31.8.19

Cavalheiros

A entrevista de Jerónimo de Sousa ao Expresso, depois das declarações que António Costa tinha feito sobre o PCP nada avança sobre propostas concretas para depois de outubro, mas reforça um dos elementos centrais da ligação entre a liderança do PS e a do PCP.  Nestes dois partidos, ao mais alto nível, a relação é definida pelos gestos de cavalheirismo e a troca de palavras de honra.
Não é fácil atingir esse nível de confiança e perceber como se lá chegou será obra de historiadores, provavelmente trabalhando sobre materiais que virão pelo menos desde a segunda metade dos anos oitenta e ainda sob a liderança de Cunhal.

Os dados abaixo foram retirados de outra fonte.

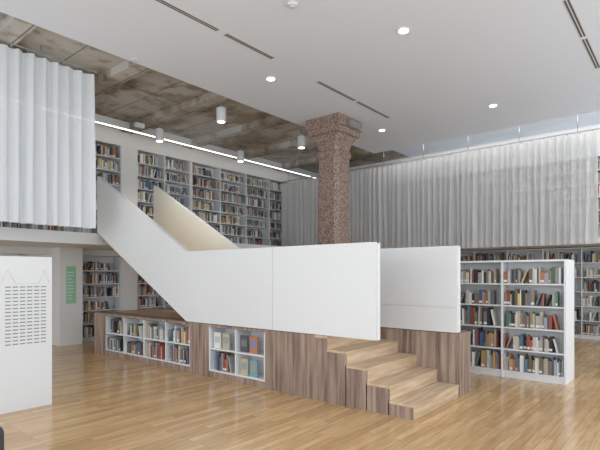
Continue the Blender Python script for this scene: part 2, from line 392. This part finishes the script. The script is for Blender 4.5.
# ---------------------------------------------------------------- totem and pouf
t=empty('information_totem')
prism_pts=[(1.55,0),(2.55,0),(2.55,1.82),(1.55,1.82)]
v=[(-6.13,y,z) for y,z in prism_pts]+[(-6.21,y,z) for y,z in prism_pts];n=len(prism_pts)
me=bpy.data.meshes.new('body');me.from_pydata(v,[],[tuple(range(n)),tuple(range(2*n-1,n-1,-1))]+[(i,i+n,(i+1)%n+n,(i+1)%n) for i in range(n)])
bm=bmesh.new();bm.from_mesh(me);bmesh.ops.recalc_face_normals(bm,faces=bm.faces);bm.to_mesh(me);bm.free()
me.materials.append(M_white);link('body',me,t)
def yline(p,q,w=.0035):
    rod('outline',(-6.13,p[0],p[1]),(-6.13,q[0],q[1]),w/2,M_grey,t)
ol=[(1.98,1.50),(2.06,1.66),(2.14,1.50),(2.40,1.50),(2.46,1.66),(2.52,1.50)]
for p,q in zip(ol,ol[1:]): yline(p,q)
for i in range(17):
    z=.78+i*.042
    for j in range(6):
        a=2.03+j*.078
        box('text_dash',-6.13,-6.128,a,a+.058,z,z+.012,M_print,t)
p=empty('round_pouf');cyl('seat',-4.21,1.04,.03,.42,.33,M_pouf,p,40,bev=.04);cyl('foot',-4.21,1.04,0,.03,.28,M_slot,p,32)

# ---------------------------------------------------------------- light
w=bpy.data.worlds.new('World');S.world=w;w.use_nodes=True
w.node_tree.nodes['Background'].inputs[0].default_value=(.84,.92,1,1);w.node_tree.nodes['Background'].inputs[1].default_value=1.75
def area(name,loc,rot,sx,sy,e,c=(1,1,1)):
    ld=bpy.data.lights.new(name,'AREA');ld.shape='RECTANGLE';ld.size=sx;ld.size_y=sy;ld.energy=e;ld.color=c
    o=bpy.data.objects.new(name,ld);COL.objects.link(o);o.location=loc;o.rotation_euler=rot
area('window_daylight',(-3.5,YN+.1,2.3),(math.radians(97),0,0),13,3.6,255,(.90,.96,1))
area('window_daylight_side',(XR-.1,5,2.3),(math.radians(97),0,math.radians(90)),16,3.6,190,(.90,.96,1))
# ---------------------------------------------------------------- camera
cd=bpy.data.cameras.new('camera');cd.sensor_width=36;cd.lens=28.45;cd.shift_y=50/600;cd.clip_end=100
c=bpy.data.objects.new('camera',cd);COL.objects.link(c);c.location=(0,0,1.6);c.rotation_euler=(R90,0,math.radians(39.8));S.camera=c
S.view_settings.view_transform='Standard'
S.view_settings.look='None'
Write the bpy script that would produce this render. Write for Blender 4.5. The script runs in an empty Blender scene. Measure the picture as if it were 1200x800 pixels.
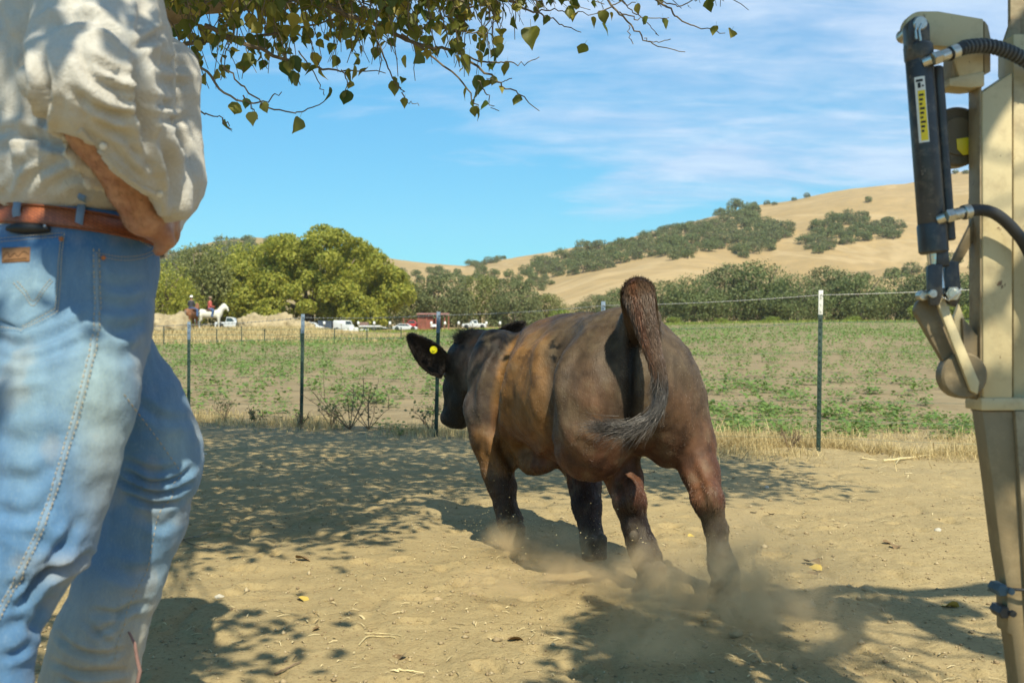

O PCP e o PS foram historicamente antagonistas, estiveram de diferentes lados da barricada em praticamente todas as grandes decisões estratégicas do país desde a defesa da democracia liberal à adesão à União Europeia, passando pela privatização dos setores estratégicos e o desmantelamentos da reforma agrária no Alentejo e Ribatejo. Mas também governaram juntos a Câmara de Lisboa e cooperaram estreitamente para eleger Jorge Sampaio contra Cavaco Silva. Talvez tivessem, ainda antes disso, apalavrado uma solução de governo parecida com a geringonça - de novo a honra e não o papel - quando Soares se recusou a indigitar Constâncio para Primeiro-Ministro, convocando as eleições que abriram em 1987 o caminho à maioria absoluta do PSD.
Mas, voltando ao presente, é claro que a estratégia do PCP, vista pela entrevista de Jerónimo de Sousa ao Expresso se define por três vetores: demarcação do PS nas questões laborais e na Uniam Europeia, prudência quanto às ambições eleitorais e cavalheirismo face a António Costa, calibrando as reivindicações futuras possíveis pelo pessimismo quanto à capacidade de conter eleitoralmente o PS ou capitalizar a geringonça.
Se estou a ver bem, o debate Costa-Jerónimo será uma cordata conversa de cavalheiros da qual nenhum de nós retirará nenhum sinal concreto sobre o que cada um deles fará a seguir, mesmo que  os próprios já saibam o que seja e os seus partidos já o estejam a ponderar  em qualquer cenário eleitoral.